* Begin Data extract *

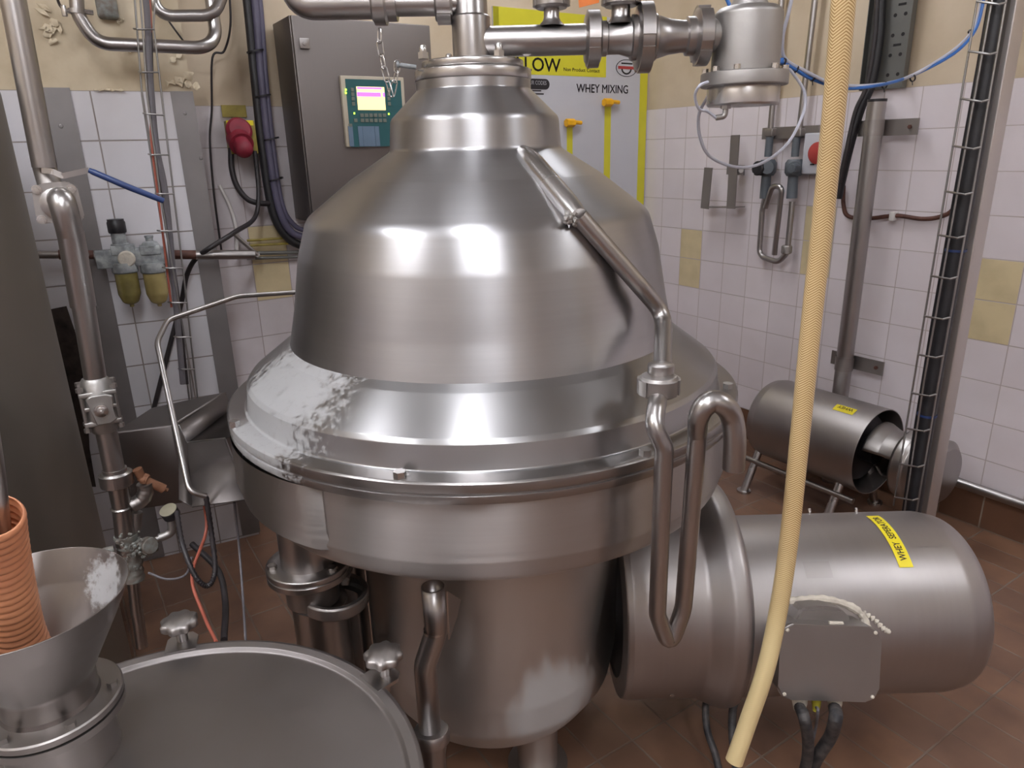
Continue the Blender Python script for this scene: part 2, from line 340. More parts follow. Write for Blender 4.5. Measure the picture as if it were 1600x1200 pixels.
# ================================================================ LAMPS (real ceiling battens)
CZ=3.0
def lampfix(c,ang,L,label,E):
    t=thing('ceiling_light',label,'ceiling light',(c[0],c[1],CZ-.12),'fluorescent battens on the ceiling'); X=V((math.cos(ang),math.sin(ang),0)); Yv=V((-X.y,X.x,0))
    b=BM(); box(b,(c[0],c[1],CZ-.035),L+.06,.16,.07,X,Yv,bev=.008); obj('housing',b,'ceil',t)
    mm=bpy.data.materials.get('lamp_glow_%d'%int(E)) or mat('lamp_glow_%d'%int(E),(250,250,255),.5,0,.01,emit=(246,248,255),estr=E)
    b=BM(); box(b,(c[0],c[1],CZ-.095),L,.13,.05,X,Yv,bev=.015); obj('diffuser',b,mm,t)
aR=math.atan2(-.84,.5426)
lampfix((-.22,-.15),PI/2,1.5,'fluorescent batten on the ceiling just behind the camera',34)
lampfix((-1.55,.1),PI/2,1.5,'fluorescent batten on the ceiling over the dark tank',30)
lampfix((2.2,.2),aR,1.5,'fluorescent batten on the ceiling near the right tiled wall',18)
lampfix((.3,2.75),YB,1.5,'fluorescent batten on the ceiling along the back wall',15)
lampfix((.4,-1.9),PI/2,1.5,'fluorescent batten on the ceiling far behind the camera',30)

# ================================================================ ROOM SHELL
def shell(name,verts_local,faces,mats,fm,loc,rz):
    me=bpy.data.meshes.new(name); me.from_pydata(verts_local,[],faces)
    for k in mats: me.materials.append(M[k])
    for p,i in zip(me.polygons,fm): p.material_index=i
    o=bpy.data.objects.new(name,me); COL.objects.link(o); o.location=loc; o.rotation_euler=(0,0,rz); o['kind']='structure'; return o
SL,TL=-5.2,6.2
# local frame: x = s along the back wall, y = -t
c4=[(SL,0),(0,0),(0,-TL),(SL,-TL)]
shell('floor',[(x,y,0) for x,y in c4]+[(x,y,-.1) for x,y in c4],[(3,2,1,0),(4,5,6,7),(0,1,5,4),(1,2,6,5),(2,3,7,6),(3,0,4,7)],['floor'],[0]*6,CN,YB)
shell('ceiling',[(x,y,CZ) for x,y in c4]+[(x,y,CZ+.1) for x,y in c4],[(0,1,2,3),(7,6,5,4),(0,4,5,1),(1,5,6,2),(2,6,7,3),(3,7,4,0)],['ceil'],[0]*6,CN,YB)
def wallshell(name,L0,L1,tile,zs,loc,rz,ytiles=(),up='cream',flip=False,base=.16):
    # plane y=0 in local, room on -y side; bands: skirting, tiles, paint; 10 cm thick
    vs_,fs,fm=[],[],[]
    def quad(x0,x1,z0,z1,y,mi):
        n=len(vs_); vs_.extend([(x0,y,z0),(x1,y,z0),(x1,y,z1),(x0,y,z1)]); fs.append((n,n+1,n+2,n+3)); fm.append(mi)
    if base: quad(L0,L1,0,base,-.008,2); quad(L0,L1,base,base+.0001,-.004,2)
    quad(L0,L1,base,zs,0,0); quad(L0,L1,zs,CZ,0,1); 
    for (x0,x1,z0,z1) in ytiles: quad(x0,x1,z0,z1,-.0012,3)
    n=len(vs_); vs_.extend([(L0,.1,0),(L1,.1,0),(L1,.1,CZ),(L0,.1,CZ)]); fs.append((n+3,n+2,n+1,n)); fm.append(1)
    return shell(name,vs_,fs,[tile,up,'skirting','yellow_tile'],fm,loc,rz)
zr=lambda k:1.664-.1538*k
wallshell('wall_back',SL,0,'tile_b',1.664,CN,YB,[(-2.19+.002,-2.04-.002,zr(5)+.002,zr(4)-.002),(-2.19+.002,-2.04-.002,zr(4)+.002,zr(3)-.002)])
# right wall: local x along u (away from the corner), room at -y => rotate so -y = -B
wallshell('wall_right',0,TL,'tile_r',1.664,CN,math.atan2(Uv.y,Uv.x),[(1.797,1.943,zr(5)+.002,zr(4)-.002),(1.797,1.943,zr(6)+.002,zr(5)-.002),(.297,.443,zr(5)+.002,zr(4)-.002),(.297,.443,zr(6)+.002,zr(5)-.002),(1.047,1.193,zr(4)+.002,zr(3)-.002),(1.047,1.193,zr(5)+.002,zr(4)-.002)])
wl=wallshell('wall_left',-TL,0,'tile_b',1.664,CN+B*SL,math.atan2(-Uv.y,-Uv.x))
wf=wallshell('wall_front',0,-SL,'tile_b',1.664,CN+Uv*TL,math.atan2(-B.y,-B.x))
# projecting pier on the left with tiled face and grey corner guards
pr=WP(331,350); pr=V((pr.x,pr.y,0)); W=1.15
def sP(px,py): return (WP(px,py)-pr).dot(PB)
vs_=[]; fs=[]; fm=[]
dep=.62
for (x0,x1,z0,z1,mi) in ((-W,0,0,1.688,0),(-W,0,1.688,CZ,1)):
    n=len(vs_); vs_.extend([(x0,0,z0),(x1,0,z0),(x1,0,z1),(x0,0,z1)]); fs.append((n,n+1,n+2,n+3)); fm.append(mi)
n=len(vs_); vs_.extend([(0,0,0),(0,dep,0),(0,dep,1.62),(0,0,1.62),(0,0,CZ),(0,dep,CZ)]); fs+= [(n,n+1,n+2,n+3),(n+3,n+2,n+5,n+4)]; fm+=[0,2]
n=len(vs_); vs_.extend([(-W,0,0),(-W,dep,0),(-W,dep,CZ),(-W,0,CZ)]); fs.append((n+3,n+2,n+1,n)); fm.append(2)
shell('wall_pillar',vs_,fs,['tile_p','cream_old','grey_paint'],fm,pr,YP)
# tile joints on the pier: shift the procedural grid onto the measured joint
for nd in M['tile_p'].node_tree.nodes:
    pass
XP=lambda s,z,off=0: pr+PB*s+NP*off+V((0,0,z))
s0=sP(288,143)
b=BM(); box(b,XP(-.033,.85,.002),.066,.004,1.676,PB,NP); box(b,pr+V((0,0,.85))-NP*.05+PB*.002,.004,.104,1.676,PB,NP); 
for px,py in ((289,177),(314,247),(334,470)):
    lathe(b,[(.006,0),(.005,.003),(0,.004)],WP(px,py,.004),NP,10,close=False)
o=obj('trim_1',b,'guard'); o['kind']='structure'
sl=sP(85,140); b=BM(); box(b,XP(sl,.85,.003),.085,.006,1.69,PB,NP); 
for px,py in ((95,197),(150,480)):
    lathe(b,[(.007,0),(.006,.003),(0,.004)],WP(px,py,.006),NP,10,close=False)
o=obj('trim_2',b,'guard'); o['kind']='structure'
# loose paint flakes curling off above the tiles
def flake(px,py,w,h,ang):
    b=BM(); c=WP(px,py,.004); n=6; g=[]
    for i in range(n+1):
        row=[]
        for j in range(3):
            x=(i/n-.5)*w; z=(j/2-.5)*h*(.6+.6*math.sin(i*2.1+px)); cu=.012*abs(i/n-.5)+.006*(j==0)
            row.append(b.verts.new(c+PB*(x*math.cos(ang)-z*math.sin(ang))+V((0,0,x*math.sin(ang)+z*math.cos(ang)))+NP*cu))
        g.append(row)
    for i in range(n):
        for j in range(2): b.faces.new((g[i][j],g[i+1][j],g[i+1][j+1],g[i][j+1]))
    return b
fl=BM()
for i,(px,py,w_,h_,an) in enumerate([(288,122,.07,.035,.5),(300,133,.05,.03,-.3),(272,128,.05,.02,.2),(68,15,.03,.04,1.),(80,40,.05,.03,.7),(76,55,.05,.03,2.),(85,45,.04,.03,.1),(180,141,.05,.008,0),(160,140,.05,.008,.05),(205,80,.02,.01,.4),(188,33,.025,.012,.5),(275,90,.05,.02,.6)]):
    tb=flake(px,py,w_,h_,an); me=bpy.data.meshes.new('t'); tb.to_mesh(me); tb.free(); fl.from_mesh(me); bpy.data.meshes.remove(me)
tag(obj('paint_flakes',fl,'cream_old',solid=.001),'curled flakes of cream paint peeling above the left pier tiles','paint flakes',kind='stuff')
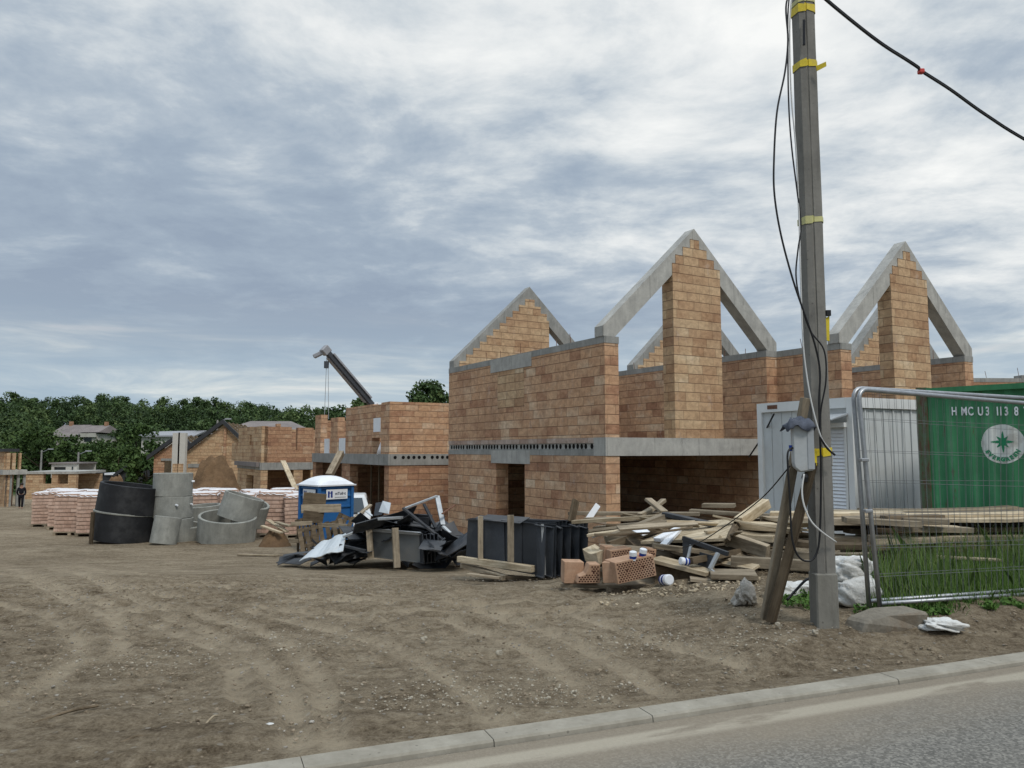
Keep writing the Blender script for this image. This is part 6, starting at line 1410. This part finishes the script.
# ------------------------------------------------------------------ grass and weeds
def grass(n, area, hmin, hmax, w_, mat, name, label, seed, lean=.35):
    r = np.random.default_rng(seed); rr = random.Random(seed); V_ = np.zeros((n, 5, 3)); T = np.zeros((n, 5))
    for i in range(n):
        x, y, hs = area(rr); z = gz(x, y) - .01; a = rr.uniform(0, 6.28); h_ = rr.uniform(hmin, hmax) * hs; lx, ly = rr.gauss(0, lean) * h_, rr.gauss(0, lean) * h_
        dx, dy = math.cos(a) * w_ / 2, math.sin(a) * w_ / 2
        V_[i] = [(x - dx, y - dy, z), (x + dx, y + dy, z), (x + lx * .35 + dx * .8, y + ly * .35 + dy * .8, z + h_ * .6), (x + lx, y + ly, z + h_), (x + lx * .35 - dx * .8, y + ly * .35 - dy * .8, z + h_ * .6)]
        T[i] = np.clip(rr.gauss(.45, .2), 0, 1)
    me = bpy.data.meshes.new(name); v = V_.reshape(-1, 3); me.vertices.add(len(v)); me.vertices.foreach_set('co', v.ravel()); me.loops.add(len(v)); me.loops.foreach_set('vertex_index', np.arange(len(v), dtype=np.int32))
    me.polygons.add(n); me.polygons.foreach_set('loop_start', np.arange(0, len(v), 5, dtype=np.int32)); me.update(calc_edges=True)
    at = me.attributes.new('tint', 'FLOAT', 'POINT'); at.data.foreach_set('value', T.ravel().astype(np.float32)); me.materials.append(mat)
    o = bpy.data.objects.new(name, me); COL.objects.link(o); return tag(o, label, 'grass', kind='stuff')
def fline(t): return A_ + dv * t
def ga(r):
    t = r.uniform(-.0, 7); d_ = r.uniform(-.05, 1.75) ; p = fline(t); pn = Vector((dv.y * .35, 1, 0)); q = p + pn * d_; hs = .55 + .45 * min(1, d_ / .5 + t * .05)
    return q.x, q.y, hs * (1.0 if d_ < 2.2 else .8)
grass(15000, ga, .10, .30, .008, M['grass'], 'tall_grass', 'tall green grass growing behind the mesh fence', 4, .22)
def gc_(r):
    x, y, h_ = ga(r); return x, y, h_ * (1 if vnoise(np.array([x]), np.array([y]), 2.2, 77)[0] > -.12 else .45)
grass(5200, gc_, .30, .62, .0065, M['grass_tall'], 'seeding_grass', 'thin taller grass stalks behind the mesh fence', 14, .20)
def gb(r):
    t = r.uniform(.0, 7); p = fline(t); pn = Vector((-dv.y, dv.x, 0)); q = p + pn * r.gauss(.02, .10); return q.x, q.y, r.uniform(.3, 1)
grass(3800, gb, .04, .13, .009, M['weed'], 'fence_grass', 'short grass along the bottom rail of the fence', 6, .5)
def weeds(name, spots, label, seed, ls=.028):
    r = random.Random(seed); cl_ = []
    for (x, y, s_) in spots: cl_.append(((x, y, gz(x, y) + s_ * .45), (s_, s_, s_ * .6), int(150 * s_ / .15), ls, r.gauss(.5, .12)))
    o = leaf_mesh(name, cl_, M['weed'], None, seed); return tag(o, label, 'weeds', kind='stuff')
rw = random.Random(2); sp_ = []
for k in range(26): p = fline(rw.uniform(.5, 5.5)); sp_.append((p.x + rw.gauss(0, .1) + .08, p.y - rw.uniform(0.06, .30), rw.uniform(.03, .085)))
weeds('broadleaf_weeds', sp_, 'broad leaved weeds along the foot of the fence', 3)
weeds('pole_weeds', [(P(px, 590, Yd).x, Yd, s_) for px, Yd, s_ in ((792, 7.5, .1), (802, 7.6, .12), (808, 7.4, .1), (784, 7.7, .08), (797, 7.9, .1), (862, 7.15, .09))], 'weeds around the foot of the props and pole', 7, .02)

* End Data extract *

Work to be completed = Emit the lines of the material exactly, from its first line to the line containing "lampfix((.4,-1.9),PI/2,1.5,'fluorescent batten on", inclusive; leave every picture out.

The completed task =
Continue the Blender Python script for this scene: part 2, from line 340. More parts follow. Write for Blender 4.5. Measure the picture as if it were 1600x1200 pixels.
# ================================================================ LAMPS (real ceiling battens)
CZ=3.0
def lampfix(c,ang,L,label,E):
    t=thing('ceiling_light',label,'ceiling light',(c[0],c[1],CZ-.12),'fluorescent battens on the ceiling'); X=V((math.cos(ang),math.sin(ang),0)); Yv=V((-X.y,X.x,0))
    b=BM(); box(b,(c[0],c[1],CZ-.035),L+.06,.16,.07,X,Yv,bev=.008); obj('housing',b,'ceil',t)
    mm=bpy.data.materials.get('lamp_glow_%d'%int(E)) or mat('lamp_glow_%d'%int(E),(250,250,255),.5,0,.01,emit=(246,248,255),estr=E)
    b=BM(); box(b,(c[0],c[1],CZ-.095),L,.13,.05,X,Yv,bev=.015); obj('diffuser',b,mm,t)
aR=math.atan2(-.84,.5426)
lampfix((-.22,-.15),PI/2,1.5,'fluorescent batten on the ceiling just behind the camera',34)
lampfix((-1.55,.1),PI/2,1.5,'fluorescent batten on the ceiling over the dark tank',30)
lampfix((2.2,.2),aR,1.5,'fluorescent batten on the ceiling near the right tiled wall',18)
lampfix((.3,2.75),YB,1.5,'fluorescent batten on the ceiling along the back wall',15)
lampfix((.4,-1.9),PI/2,1.5,'fluorescent batten on the ceiling far behind the camera',30)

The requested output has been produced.